On Friday, March 13, 2020, during the uncertainty around public gatherings, Midge Ure played at The Forum in Melbourne with Band Electronica.
The support was The Black Halo, a quirky Sydney three piece who entertained the crowd with interesting songs and self-deprecating humour between the songs.
Then the main band came on – Russell Field , Cole Stacey, Joseph O’Keefe – and then Midge himself.

A quick hello and then straight into the first track, the Phil Lynott solo outing “Yellow Pearl”. Co-written by Lynott and Ure, you could be forgiven for thinking this was a Visage track.
Then it’s onto the first Visage track of the night, the eponymous track “Visage”. The band is spot on with the keyboard sounds and Midge rocks the guitar like the pro he is (sadly not his beloved grey Fender Strat he used at Live Aid).

And next? How can they not go with “Fade To Grey”, arguably Visage’s most well known song.
Ure takes a moment to thank the audience for coming under what are difficult circumstances with the current health scares.
Now the more relatively obscure tracks are done, it’s on to the Vienna album, played in album order.
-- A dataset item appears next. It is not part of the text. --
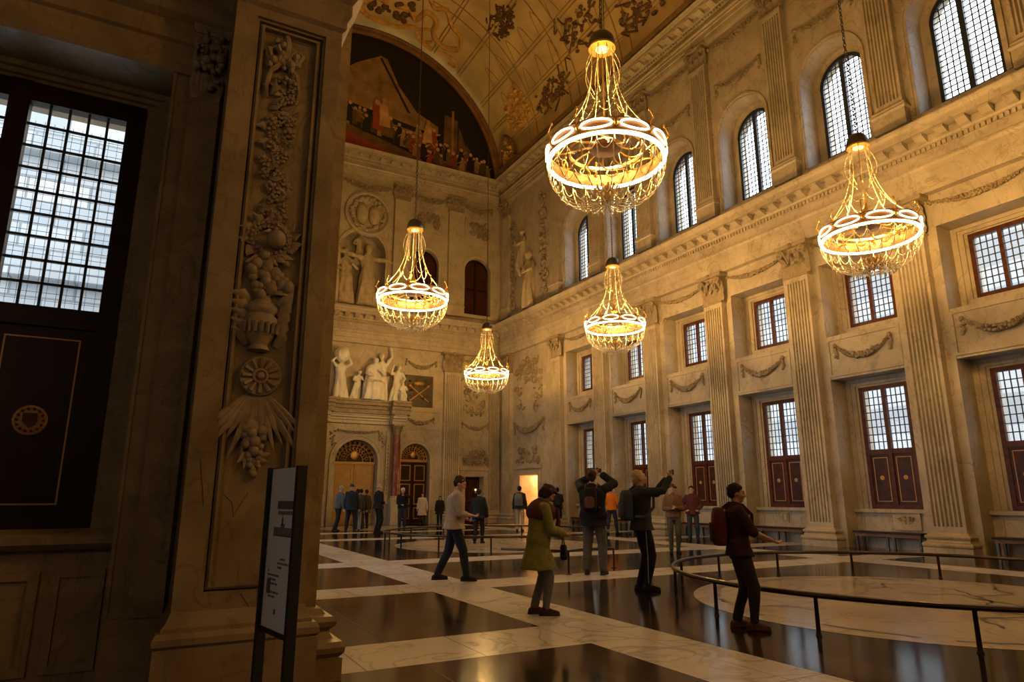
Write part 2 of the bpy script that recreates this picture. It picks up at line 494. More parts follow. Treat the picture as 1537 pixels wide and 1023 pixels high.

Each song is performed as authentically as possible with Band Electronica creating amazingly accurate sounds from the keyboards of O’Keefe and Stacey.
As they go through the album track by track, Ure switches between guitar and keyboards as each song demands, and Stacey does the same, switching from keyboards to bass (using a guitar pick rather than fingers and thumbs, a playing style this particular reviewer is a fan of).
Ure’s approach to playing this album live with a full band says something about his integrity – it would be so easy to replicate the violin parts with a keyboard, but here we see O’Keefe switch from the keyboards to violin, playing parts I didn’t even know were violin. It makes you go back to the original album and listen more keenly and hear those parts with a new ear on how they were played.




Russell Field’s all-electronic drum kit comes to the fore in Vienna, with that unmistakable drum riff – so many different drum sounds through that song, all perfectly executed.
Before the album’s closer is played, Midge, who has noticed the audience has been rather well behaved yet appreciative so far, encourages everyone to get up and dance. Dutifully, this Melbourne audience obliges and very soon is bouncing away in unison to “All Stood Still”.
Ure rocks the keyboards and guitar with an energy you might not expect from a 66 year old man. But this is a man who clearly loves to perform, and seeing the crowd when they sing his own lyrics back at him clearly energises him.
After Vienna it’s on to a ‘greatest hits’ collection as Midge and the band perform “If I Was”, “Glorious”, “Reap The Wild Wind”, “Dancing With Tears In My Eyes”, “The Voice”, “Hymn”and “Love’s Great Adventure”.

The audience (or, at least 50% of them in Midge’s own estimation) loved every minute. We all hold this 80s legend in awe, to the point we needed his permission to dance. We came to dance. And dance we did.